Parallel to Bramhall Lane, not far from the scene shown on the other card, runs Frewland Avenue. This Grenville card was posted in 1917, and shows the view from the south end of the Avenue looking towards Stockport.  At the time, this was quite a modern scene:  the land was sold in 1904 by Hugh Archibald Christy; at the time the Christy family of hat manufacturers had left nearby Highfield House and its estate for more rural homes elsewhere in Britain. The new owner, according to the Land Registry, was a John Frew.  He does not seem to have been a Stockport man, and he still owned 29 and 31 Frewland Avenue at the time they were sold in 1919-1920, but which of the various John Frews in the census records he might have been eludes us so far; telephone directories from 1911 show a Manchester silk manufacturing company called John Frew and Sons, which may be a connection.   The two houses on the right of the picture, which have 'retouched' in the photograph, are nos. 27 and 29, with no. 31 the first to be built.

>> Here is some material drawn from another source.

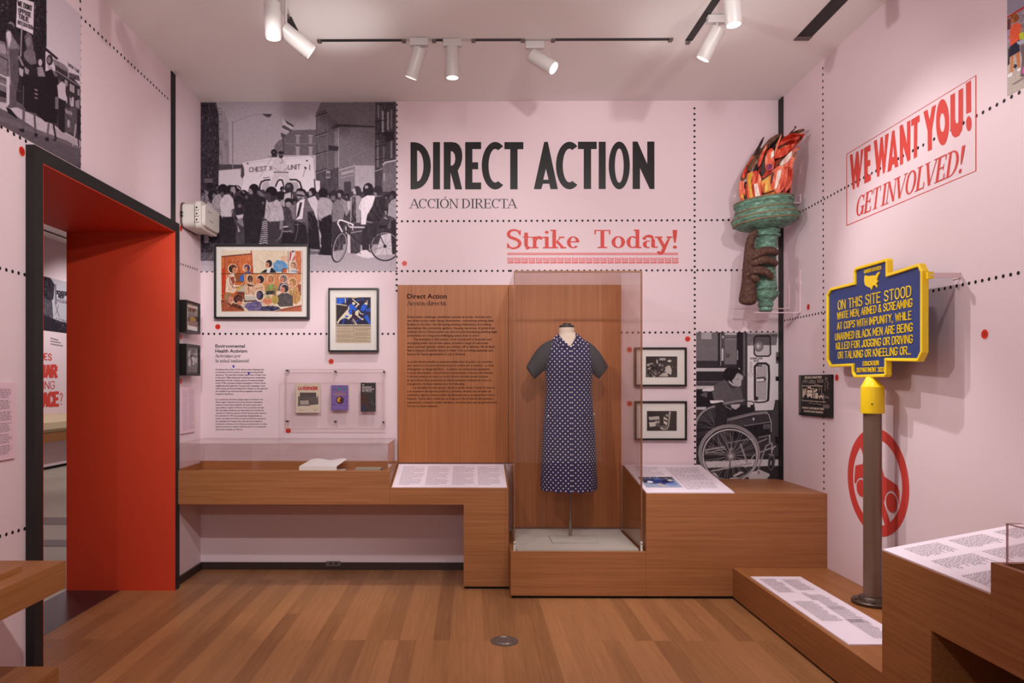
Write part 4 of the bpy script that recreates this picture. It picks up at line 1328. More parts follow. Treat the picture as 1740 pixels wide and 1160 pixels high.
def art_courtroom():
    A = Art(375, 424, 516, 531, 3.2, 0.8)
    A.frame(360, 410, 8.594)
    cr, og, br, dk = (228, 208, 184), (204, 104, 52), (150, 74, 42), (42, 30, 34)
    A.R(120, 120, 1330, 1040, cr, (.04, .8, .8))
    A.P('135,215 590,165 595,460 480,470 480,840 190,860 140,850', og, (.05, .5, 3)).P('135,205 585,165 585,185 140,228', (120, 60, 44)).P('180,300 400,290 400,480 190,470', (190, 96, 52), (.05, .5, 3)).L('185,215 185,440', 9, br).L('190,298 398,290 398,470', 8, br).L('578,130 600,460', 16, (176, 52, 46))
    A.P('135,400 200,380 190,830 140,850', (196, 62, 30), (.05, .5, 2)).P('320,480 470,480 470,600 340,600', (140, 84, 52), (.05, .7, .7))
    A.P('1225,135 1315,135 1315,470 1235,460', (206, 112, 62), (.05, .6, 2)).P('470,460 1315,465 1315,560 1240,740 480,700', (214, 142, 92), (.05, 1, .6)).L('130,470 480,468 1315,466', 14, (110, 64, 44))
    # sky-blue wall patch, flag
    A.P('900,330 960,265 1060,285 1110,330 1120,400 1030,440 920,440 910,400', (94, 150, 200), (.05, .6, 1))
    for i in range(7):
        A.L([(905 + i * 22, 300 + i * 6), (990 + i * 16, 400 + i * 4)], 7, (204, 204, 196) if i % 2 else (70, 130, 190))
    for i in range(6):
        A.L([(1020, 215 + i * 12), (1120, 205 + i * 16)], 5, (214, 120, 84))
    A.P('1140,130 1225,130 1225,200 1150,340 1140,300', (226, 212, 206)).P('1150,130 1178,160 1160,260 1140,300', (182, 44, 50)).P('1170,300 1225,190 1225,240 1185,310', (182, 44, 50)).P('1165,130 1225,130 1195,160', (36, 44, 92)).L('1125,140 1130,440', 8, (90, 60, 70))
    # figures: hair, face, coat
    def fig(hx, hy, rx, ry, hair, skin, fx=0, fy=12):
        A.E(hx - 3, hy, rx + 12, ry + 12, (236, 218, 198), a=.9).E(hx, hy, rx, ry, hair, (.05, .6, .6)).E(hx + fx, hy + fy, rx * .62, ry * .75, skin, (.1, .6, .6)).L([(hx + fx - rx * .3, hy + fy - 2), (hx + fx + rx * .3, hy + fy)], 5, dk)
    A.P('190,740 205,560 250,480 320,470 350,560 330,640 420,640 470,600 480,620 400,690 350,720 330,760', (232, 206, 182), (.08, 1, 1)).L('250,500 260,600 310,680 420,660 480,610', 12, (120, 60, 50)).P('260,520 330,510 340,600 300,640', (150, 70, 52), (.05, .6, .6)).L('200,560 190,740', 6, dk)
    fig(305, 395, 62, 62, (48, 34, 34), (206, 140, 104), 28, 22)
    fig(512, 385, 48, 55, (46, 48, 92), (212, 160, 130), -16, 20)
    A.P('420,500 470,470 470,580 400,575', (60, 104, 180), (.05, .7, .7)).P('470,465 500,440 550,430 580,465', (60, 84, 140))
    A.P('710,458 780,410 830,400 890,380 950,455', (30, 30, 38)).P('800,455 815,400 870,380 850,455', (224, 218, 220))
    fig(840, 320, 48, 56, (34, 34, 44), (212, 140, 110), -24, 22)
    A.P('1135,462 1165,410 1240,395 1280,410 1255,465', (216, 216, 220)).L('1160,430 1250,450', 8, (90, 96, 120)).L('1180,415 1265,440', 8, (90, 96, 120))
    fig(1200, 345, 44, 52, (150, 110, 84), (220, 168, 140), -14, 14)
    A.P('1035,400 1105,395 1100,455 1040,455', (196, 94, 60)).L('1105,392 1040,400 1035,455', 10, (50, 50, 60))
    A.P('350,700 520,620 560,650 460,760 380,750', (190, 178, 160)).P('345,690 420,650 420,690 380,720', (206, 164, 70)).L('460,770 540,650', 14, (70, 50, 46)).P('370,735 470,740 460,790 360,770', (120, 60, 46))
    A.P('465,770 500,640 560,610 630,620 640,760 560,800', (222, 180, 150), (.05, .7, .7)).L('540,620 545,760', 8, (140, 70, 54)).P('510,620 620,640 600,660 530,650', (60, 46, 44))
    fig(560, 545, 40, 55, (52, 36, 34), (104, 64, 48), 0, 6)
    A.P('620,700 640,620 720,610 770,640 775,720 700,760', (226, 184, 150), (.05, .7, .7)).L('640,700 740,670', 8, (150, 74, 60))
    fig(715, 555, 54, 58, (36, 34, 48), (214, 130, 100), -34, 24)
    A.P('780,730 800,650 870,620 930,640 970,680 950,760 800,790', (150, 140, 84), (.05, .7, .7)).P('850,640 900,620 880,700 840,690', (116, 170, 90)).P('800,730 920,720 940,780 790,780', (54, 56, 56))
    fig(868, 550, 50, 60, (176, 122, 78), (214, 132, 92), -18, 20)
    A.P('970,720 1000,620 1080,600 1130,630 1130,720', (62, 70, 110), (.05, .7, .7))
    fig(1055, 545, 55, 55, (120, 110, 110), (216, 136, 104), -28, 18)
    A.P('1120,740 1150,690 1220,660 1300,740 1310,860 1240,930 1190,900 1190,800', (196, 144, 80), (.05, .7, .9)).P('1160,700 1200,690 1180,760', (228, 214, 200)).L('1175,710 1165,760', 6, dk).P('1260,640 1315,620 1315,800 1290,780', (140, 66, 48))
    fig(1190, 600, 55, 62, (168, 120, 56), (222, 160, 122), -24, 26)
    A.P('640,860 480,870 460,830 500,790 640,800', (200, 190, 178)).L('480,880 650,870', 20, (96, 60, 44)).P('470,780 580,775 580,800 480,805', (232, 214, 194))
    fig(705, 790, 52, 70, (34, 34, 58), (90, 80, 120), -20, 0)
    A.P('955,900 960,800 1020,760 1100,745 1190,800 1195,950 1000,960', (66, 60, 62), (.1, .8, .8))
    fig(1075, 690, 58, 58, (36, 32, 36), (214, 130, 100), -34, 20)
    A.P('470,950 520,910 650,870 710,890 740,960 730,1020 540,1020', (96, 90, 140), (.05, .6, 1)).P('720,1020 740,960 840,945 980,960 1010,990 900,1025', (40, 46, 80), (.05, .7, .7))
    A.E(930, 850, 54, 70, (186, 160, 84), (.05, .5, .5)).P('740,860 800,800 870,810 880,900 830,940 760,900', (224, 132, 100), (.05, .6, .6)).E(820, 820, 50, 28, (206, 186, 130), (.05, .5, .5))
    A.E(235, 820, 60, 70, (150, 124, 84), (.05, .5, .5)).E(270, 850, 32, 46, (210, 130, 116)).E(385, 845, 70, 66, (62, 38, 36), (.05, .5, 1)).E(400, 905, 38, 32, (214, 136, 108))
    A.P('260,960 310,900 420,940 470,1000 400,1020 280,990', (76, 46, 40), (.05, .7, .7)).L('470,760 470,850 500,880', 14, (60, 46, 46))
    A.P('130,860 190,850 330,960 480,1025 140,1030', (166, 84, 56), (.05, 1, .5)).L('140,870 300,950 470,1010', 14, (90, 42, 34)).P('900,1030 1060,985 1320,930 1320,1030', (180, 90, 60), (.05, 1, .5)).L('960,1020 1320,950', 12, (120, 56, 44))
    A.hatch('140,230 580,185 590,460 480,470 320,480 240,320 150,400', 90, [(224, 128, 74), (170, 78, 40), (236, 160, 110), (140, 66, 40)], 70, 6, 88, 14)
    A.hatch('600,150 1120,150 1120,240 900,300 880,260 780,280 720,400 600,450', 50, [(240, 222, 200), (214, 190, 166), (226, 204, 184)], 60, 8, 60)
    A.hatch('480,480 1310,490 1310,620 480,640', 90, [(226, 150, 100), (190, 106, 70), (240, 180, 136), (150, 84, 60)], 46, 5, 85, 25)
    A.hatch('200,500 330,480 330,740 200,740', 40, [(244, 222, 202), (206, 160, 136), (184, 110, 90)], 60, 5, 80, 20)
    A.hatch('480,640 960,640 960,780 480,780', 80, [(238, 200, 168), (176, 110, 84), (120, 70, 58), (206, 150, 112)], 40, 5, 60, 50)
    A.hatch('960,780 1190,780 1190,950 980,950', 50, [(92, 84, 86), (46, 40, 44), (110, 100, 104)], 50, 5, 70, 40)
    A.hatch('1130,700 1300,700 1300,900 1200,900', 46, [(226, 180, 110), (160, 104, 54), (120, 76, 46)], 46, 5, 70, 40)
    A.hatch('480,900 740,880 740,1010 520,1010', 50, [(140, 130, 186), (70, 62, 110), (190, 160, 150)], 60, 6, 160, 25)
    A.hatch('720,950 1000,960 1000,1020 720,1020', 30, [(70, 80, 120), (24, 26, 50), (170, 150, 140)], 50, 6, 165, 25)
    A.hatch('140,760 470,760 470,1020 140,1020', 90, [(190, 110, 78), (96, 52, 42), (220, 150, 116), (130, 74, 56)], 46, 6, 30, 60)
    A.hatch('640,760 960,760 960,940 640,940', 60, [(220, 180, 130), (110, 90, 80), (196, 130, 96), (60, 50, 70)], 36, 5, 60, 60)
    A.hatch('1225,140 1315,140 1315,460 1240,460', 34, [(228, 150, 104), (176, 84, 50)], 60, 6, 85, 15)
    return A.grain(7, .4)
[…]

Our 2014 version: the houses in the foreground still stand; the most conspicuous changes are the alterations to front boundaries, including wider gateways suitable for cars. The large house beyond the two on the right has gone, replaced by two modern houses, built in a sympathetic style but with the lower profile characteristic of modern design. The lost house, 'Dunraven', no.25, was in 1911 the home of Ernest Herbert Atkinson (aged 46), linen and cotton merchant, born in Bradford, Yorkshire, his wife Sarah and their three sons Ernest William, Richard Charles and Frederick Norman. Ernest William joined his father in the business, which was based at 6, Oxford Street, Manchester: one imagines them as early 'commuters' from Davenport station.  Ernest (by then retired) and his wife Sarah were still at No. 25 in 1939.